Exactly reproduce the line containing "Keep writing the" together with every line after it, through the end of the entries, and give nothing more.

[begin LISTED RECORDS]

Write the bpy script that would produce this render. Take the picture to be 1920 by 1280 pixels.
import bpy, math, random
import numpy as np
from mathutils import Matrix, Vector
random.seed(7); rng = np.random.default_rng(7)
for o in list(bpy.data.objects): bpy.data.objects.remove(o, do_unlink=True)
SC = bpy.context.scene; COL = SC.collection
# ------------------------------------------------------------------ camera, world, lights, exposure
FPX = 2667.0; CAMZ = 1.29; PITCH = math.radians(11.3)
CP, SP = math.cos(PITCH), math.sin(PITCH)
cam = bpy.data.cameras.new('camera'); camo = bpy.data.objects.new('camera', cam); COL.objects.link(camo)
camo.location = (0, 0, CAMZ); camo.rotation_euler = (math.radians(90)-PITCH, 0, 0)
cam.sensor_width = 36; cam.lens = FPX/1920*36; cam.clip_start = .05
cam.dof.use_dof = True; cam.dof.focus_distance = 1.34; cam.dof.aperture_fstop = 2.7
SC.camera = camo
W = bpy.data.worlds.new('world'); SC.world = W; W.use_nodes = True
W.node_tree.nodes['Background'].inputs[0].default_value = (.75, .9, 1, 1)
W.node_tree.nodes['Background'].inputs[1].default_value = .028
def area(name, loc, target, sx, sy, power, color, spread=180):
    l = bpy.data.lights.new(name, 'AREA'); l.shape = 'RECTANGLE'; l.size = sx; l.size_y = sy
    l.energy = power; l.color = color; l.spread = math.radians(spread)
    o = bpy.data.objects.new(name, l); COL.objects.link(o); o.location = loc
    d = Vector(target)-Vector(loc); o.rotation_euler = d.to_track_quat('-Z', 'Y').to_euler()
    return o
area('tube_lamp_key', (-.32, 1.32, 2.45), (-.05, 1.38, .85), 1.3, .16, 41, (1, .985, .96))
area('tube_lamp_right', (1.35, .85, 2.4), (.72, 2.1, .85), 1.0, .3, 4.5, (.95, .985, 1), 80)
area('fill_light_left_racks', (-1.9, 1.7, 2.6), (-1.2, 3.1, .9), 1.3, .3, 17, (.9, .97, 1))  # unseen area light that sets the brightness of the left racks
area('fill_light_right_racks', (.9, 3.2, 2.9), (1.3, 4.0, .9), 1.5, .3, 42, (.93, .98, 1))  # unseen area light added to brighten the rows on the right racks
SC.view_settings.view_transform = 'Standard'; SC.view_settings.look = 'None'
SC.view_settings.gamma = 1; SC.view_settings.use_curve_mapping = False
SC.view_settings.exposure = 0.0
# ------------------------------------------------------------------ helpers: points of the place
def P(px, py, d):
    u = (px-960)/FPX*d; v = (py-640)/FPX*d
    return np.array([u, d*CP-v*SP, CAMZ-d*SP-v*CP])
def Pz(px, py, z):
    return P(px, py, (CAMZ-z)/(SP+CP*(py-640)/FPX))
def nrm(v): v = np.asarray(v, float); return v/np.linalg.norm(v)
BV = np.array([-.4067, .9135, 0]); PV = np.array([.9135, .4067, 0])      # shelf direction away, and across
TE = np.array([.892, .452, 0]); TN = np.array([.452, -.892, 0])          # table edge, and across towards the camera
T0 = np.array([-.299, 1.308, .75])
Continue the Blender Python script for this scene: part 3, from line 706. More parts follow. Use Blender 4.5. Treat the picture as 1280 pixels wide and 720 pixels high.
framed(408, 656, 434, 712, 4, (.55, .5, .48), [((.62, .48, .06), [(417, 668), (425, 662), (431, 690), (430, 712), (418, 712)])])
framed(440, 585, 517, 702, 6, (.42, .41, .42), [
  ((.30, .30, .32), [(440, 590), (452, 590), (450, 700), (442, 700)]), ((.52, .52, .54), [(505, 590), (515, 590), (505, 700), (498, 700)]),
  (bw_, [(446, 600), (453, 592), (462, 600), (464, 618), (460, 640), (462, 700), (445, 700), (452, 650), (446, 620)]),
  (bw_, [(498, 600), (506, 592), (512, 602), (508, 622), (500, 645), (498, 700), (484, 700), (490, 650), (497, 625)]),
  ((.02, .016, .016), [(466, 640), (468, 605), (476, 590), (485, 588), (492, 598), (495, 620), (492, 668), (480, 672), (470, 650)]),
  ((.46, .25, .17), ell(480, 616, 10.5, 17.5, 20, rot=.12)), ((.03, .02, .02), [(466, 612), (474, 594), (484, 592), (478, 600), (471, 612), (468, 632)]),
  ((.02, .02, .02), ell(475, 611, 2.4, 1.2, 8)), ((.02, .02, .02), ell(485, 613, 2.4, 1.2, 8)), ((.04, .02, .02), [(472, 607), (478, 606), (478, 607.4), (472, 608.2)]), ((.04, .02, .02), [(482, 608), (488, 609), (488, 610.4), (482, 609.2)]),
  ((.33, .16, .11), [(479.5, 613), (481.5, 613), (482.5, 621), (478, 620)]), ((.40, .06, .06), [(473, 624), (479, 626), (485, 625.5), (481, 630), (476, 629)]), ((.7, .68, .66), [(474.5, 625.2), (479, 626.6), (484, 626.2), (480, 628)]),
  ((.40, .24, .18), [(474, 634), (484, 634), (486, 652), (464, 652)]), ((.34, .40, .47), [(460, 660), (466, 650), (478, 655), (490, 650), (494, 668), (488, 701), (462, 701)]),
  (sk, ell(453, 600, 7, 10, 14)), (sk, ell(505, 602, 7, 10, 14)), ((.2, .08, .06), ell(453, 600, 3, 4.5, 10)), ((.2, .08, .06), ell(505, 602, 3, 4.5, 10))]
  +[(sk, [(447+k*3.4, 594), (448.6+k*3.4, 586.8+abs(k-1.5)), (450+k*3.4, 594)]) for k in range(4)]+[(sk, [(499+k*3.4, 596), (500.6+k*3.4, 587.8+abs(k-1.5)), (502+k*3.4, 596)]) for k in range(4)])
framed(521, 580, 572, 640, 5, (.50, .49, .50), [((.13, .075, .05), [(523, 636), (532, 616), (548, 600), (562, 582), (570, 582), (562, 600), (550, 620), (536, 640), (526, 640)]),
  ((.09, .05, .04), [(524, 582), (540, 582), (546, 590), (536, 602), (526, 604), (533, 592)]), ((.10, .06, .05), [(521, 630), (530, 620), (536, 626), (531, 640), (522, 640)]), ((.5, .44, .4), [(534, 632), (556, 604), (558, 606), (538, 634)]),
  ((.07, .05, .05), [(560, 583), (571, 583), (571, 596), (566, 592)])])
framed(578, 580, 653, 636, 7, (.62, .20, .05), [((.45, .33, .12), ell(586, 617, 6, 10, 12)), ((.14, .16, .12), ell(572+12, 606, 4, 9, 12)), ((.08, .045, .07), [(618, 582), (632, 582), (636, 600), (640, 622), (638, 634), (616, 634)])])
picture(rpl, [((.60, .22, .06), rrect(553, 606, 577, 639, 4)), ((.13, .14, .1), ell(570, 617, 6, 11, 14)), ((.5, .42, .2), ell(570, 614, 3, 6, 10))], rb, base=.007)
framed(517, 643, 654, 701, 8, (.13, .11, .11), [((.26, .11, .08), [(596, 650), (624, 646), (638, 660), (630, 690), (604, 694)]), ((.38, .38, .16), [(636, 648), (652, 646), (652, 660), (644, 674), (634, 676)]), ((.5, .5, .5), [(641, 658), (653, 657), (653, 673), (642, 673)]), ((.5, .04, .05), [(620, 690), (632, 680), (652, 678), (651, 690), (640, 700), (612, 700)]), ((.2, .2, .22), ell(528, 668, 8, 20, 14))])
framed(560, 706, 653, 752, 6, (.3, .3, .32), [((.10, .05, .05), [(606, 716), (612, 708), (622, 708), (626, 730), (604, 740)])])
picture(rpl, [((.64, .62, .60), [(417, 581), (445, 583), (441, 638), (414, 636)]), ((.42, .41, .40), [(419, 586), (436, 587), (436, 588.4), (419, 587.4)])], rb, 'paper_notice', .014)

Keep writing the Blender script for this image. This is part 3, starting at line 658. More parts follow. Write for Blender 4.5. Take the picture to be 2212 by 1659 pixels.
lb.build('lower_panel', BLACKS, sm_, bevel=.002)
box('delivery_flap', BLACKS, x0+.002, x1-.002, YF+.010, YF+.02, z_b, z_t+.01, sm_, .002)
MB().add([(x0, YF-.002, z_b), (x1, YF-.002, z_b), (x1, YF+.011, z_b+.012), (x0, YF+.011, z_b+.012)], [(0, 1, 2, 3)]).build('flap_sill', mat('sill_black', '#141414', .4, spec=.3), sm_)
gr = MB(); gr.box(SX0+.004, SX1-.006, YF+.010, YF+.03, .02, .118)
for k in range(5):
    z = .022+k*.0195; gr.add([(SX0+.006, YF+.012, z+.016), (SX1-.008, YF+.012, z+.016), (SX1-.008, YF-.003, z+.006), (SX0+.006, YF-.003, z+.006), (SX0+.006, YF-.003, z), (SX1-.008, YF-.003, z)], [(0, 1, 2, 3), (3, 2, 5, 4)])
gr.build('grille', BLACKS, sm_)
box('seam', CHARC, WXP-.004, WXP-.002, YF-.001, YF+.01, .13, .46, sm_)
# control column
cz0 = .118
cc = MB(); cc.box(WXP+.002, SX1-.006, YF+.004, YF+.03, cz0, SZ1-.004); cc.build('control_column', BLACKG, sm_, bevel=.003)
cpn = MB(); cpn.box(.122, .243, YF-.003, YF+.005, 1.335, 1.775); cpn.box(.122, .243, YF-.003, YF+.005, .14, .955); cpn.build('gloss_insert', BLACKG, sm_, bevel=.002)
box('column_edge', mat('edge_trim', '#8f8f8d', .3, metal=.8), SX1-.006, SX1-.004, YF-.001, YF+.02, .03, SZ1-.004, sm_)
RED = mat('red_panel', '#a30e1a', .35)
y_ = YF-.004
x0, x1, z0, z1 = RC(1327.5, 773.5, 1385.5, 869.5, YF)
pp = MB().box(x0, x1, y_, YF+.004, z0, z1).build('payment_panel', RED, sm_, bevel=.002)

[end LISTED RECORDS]

# THE REPLY
Keep writing the Blender script for this image. This is part 3, starting at line 658. More parts follow. Write for Blender 4.5. Take the picture to be 2212 by 1659 pixels.
lb.build('lower_panel', BLACKS, sm_, bevel=.002)
box('delivery_flap', BLACKS, x0+.002, x1-.002, YF+.010, YF+.02, z_b, z_t+.01, sm_, .002)
MB().add([(x0, YF-.002, z_b), (x1, YF-.002, z_b), (x1, YF+.011, z_b+.012), (x0, YF+.011, z_b+.012)], [(0, 1, 2, 3)]).build('flap_sill', mat('sill_black', '#141414', .4, spec=.3), sm_)
gr = MB(); gr.box(SX0+.004, SX1-.006, YF+.010, YF+.03, .02, .118)
for k in range(5):
    z = .022+k*.0195; gr.add([(SX0+.006, YF+.012, z+.016), (SX1-.008, YF+.012, z+.016), (SX1-.008, YF-.003, z+.006), (SX0+.006, YF-.003, z+.006), (SX0+.006, YF-.003, z), (SX1-.008, YF-.003, z)], [(0, 1, 2, 3), (3, 2, 5, 4)])
gr.build('grille', BLACKS, sm_)
box('seam', CHARC, WXP-.004, WXP-.002, YF-.001, YF+.01, .13, .46, sm_)
# control column
cz0 = .118
cc = MB(); cc.box(WXP+.002, SX1-.006, YF+.004, YF+.03, cz0, SZ1-.004); cc.build('control_column', BLACKG, sm_, bevel=.003)
cpn = MB(); cpn.box(.122, .243, YF-.003, YF+.005, 1.335, 1.775); cpn.box(.122, .243, YF-.003, YF+.005, .14, .955); cpn.build('gloss_insert', BLACKG, sm_, bevel=.002)
box('column_edge', mat('edge_trim', '#8f8f8d', .3, metal=.8), SX1-.006, SX1-.004, YF-.001, YF+.02, .03, SZ1-.004, sm_)
RED = mat('red_panel', '#a30e1a', .35)
y_ = YF-.004
x0, x1, z0, z1 = RC(1327.5, 773.5, 1385.5, 869.5, YF)
pp = MB().box(x0, x1, y_, YF+.004, z0, z1).build('payment_panel', RED, sm_, bevel=.002)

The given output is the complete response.